12 June, 2017

I Live to Please the Lord

I really wonder just how many people who believers in Christ actually believe what they say they believe. I watch people and listen to them and when at church they sing and shout and dance and they talk about loving God... but then outside the church, their language is profane, they choose to live in ways that not only do not bring glory to the Lord, but often times would bring a disgrace to the name of Jesus. In church they talk about how they want Jesus to return soon, but away from the church... they live for selfish pleasures and desires. They seldom, if ever tell people about Christ and what he has done for them and invite others to know Jesus. They say they "live" for Jesus, but the facts that are witnessed in their living is that they seem to "visit" Jesus from time to time when they have problems and occasionally come to church.  I see a real problem here. When I married my wife, my life changed. I committed my life to her. I started coming home to her every night and when I made plans, my plans revolved around my wife and me as one.  Something tells me that no matter how much I SAID I loved Libby, if I only came home to her once or twice a month or if I lived only to please myself and not her and only talked to her when I had a need... I just somehow think I would not be married all that long. How much more so should our lives in Christ be entwined with him? As for me... I live for Jesus. I would die for Jesus. My time, energy and money, for the most part, are resourced for the furthering of the Kingdom of God. I don't spend money buying myself new toys all the time because I'm bored with the old so I have to have something new and exciting to keep me "happy". Long story short; I've found my life, my meaning, and purpose and my joy in serving the Lord.
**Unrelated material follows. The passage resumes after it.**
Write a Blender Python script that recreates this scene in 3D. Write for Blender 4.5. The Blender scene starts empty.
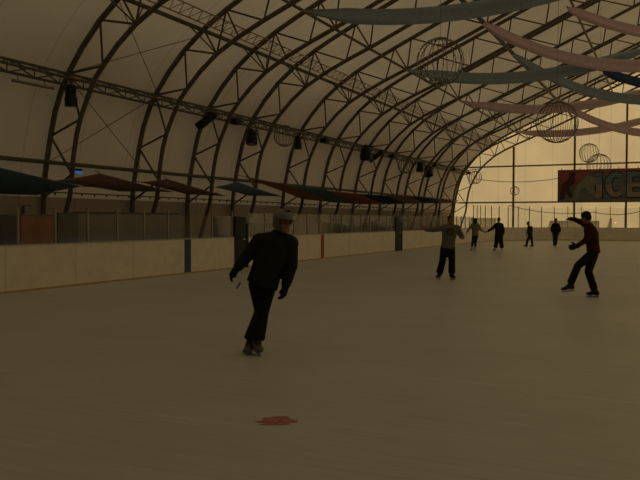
import bpy, bmesh, math, random
from mathutils import Vector, Matrix, noise
random.seed(7)
PI = math.pi
scene = bpy.context.scene
col = scene.collection

# ------------------------------------------------------------------ materials
def mat(name, rgb, rough=0.7, var=0.12, scale=6.0, metallic=0.0, spec=0.3, bump=0.0):
    m = bpy.data.materials.new(name); m.use_nodes = True
    nt = m.node_tree; b = nt.nodes['Principled BSDF']
    tc = nt.nodes.new('ShaderNodeTexCoord'); nz = nt.nodes.new('ShaderNodeTexNoise')
    nz.inputs['Scale'].default_value = scale; nz.inputs['Detail'].default_value = 4
    nt.links.new(tc.outputs['Object'], nz.inputs['Vector'])
    r = nt.nodes.new('ShaderNodeValToRGB')
    a = [max(0, c * (1 - var)) for c in rgb]; d = [min(1, c * (1 + var)) for c in rgb]
    r.color_ramp.elements[0].position = .3; r.color_ramp.elements[1].position = .7
    r.color_ramp.elements[0].color = (*a, 1); r.color_ramp.elements[1].color = (*d, 1)
    nt.links.new(nz.outputs['Fac'], r.inputs['Fac']); nt.links.new(r.outputs['Color'], b.inputs['Base Color'])
    b.inputs['Roughness'].default_value = rough; b.inputs['Metallic'].default_value = metallic
    b.inputs['Specular IOR Level'].default_value = spec
    if bump:
        bp = nt.nodes.new('ShaderNodeBump'); bp.inputs['Strength'].default_value = bump; bp.inputs['Distance'].default_value = .02
        nt.links.new(nz.outputs['Fac'], bp.inputs['Height']); nt.links.new(bp.outputs['Normal'], b.inputs['Normal'])
    return m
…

I GLADLY proclaim myself to be a servant to the Lord. Just yesterday I read where someone said that we (those in Christ) are not servants of God but children of God who choose to serve. While there is some truth in that, what that person is missing is that I CHOOSE to be a servant of the most high God. Paul, on more than one occasion, identified himself as a bondservant of Christ. You can do what you want, but I'm going to align myself with the pattern established in the Word of God, and I am a bondservant... a servant by choice... of the Lord.

Times have changed... and the church has changed. But God has not. God did not offer to make himself a genie in a lamp for you and me to rub and make a wish. He is Master. He is Lord. We are his servants. That's in the Word and it still stands. I live to please him... not the other way around.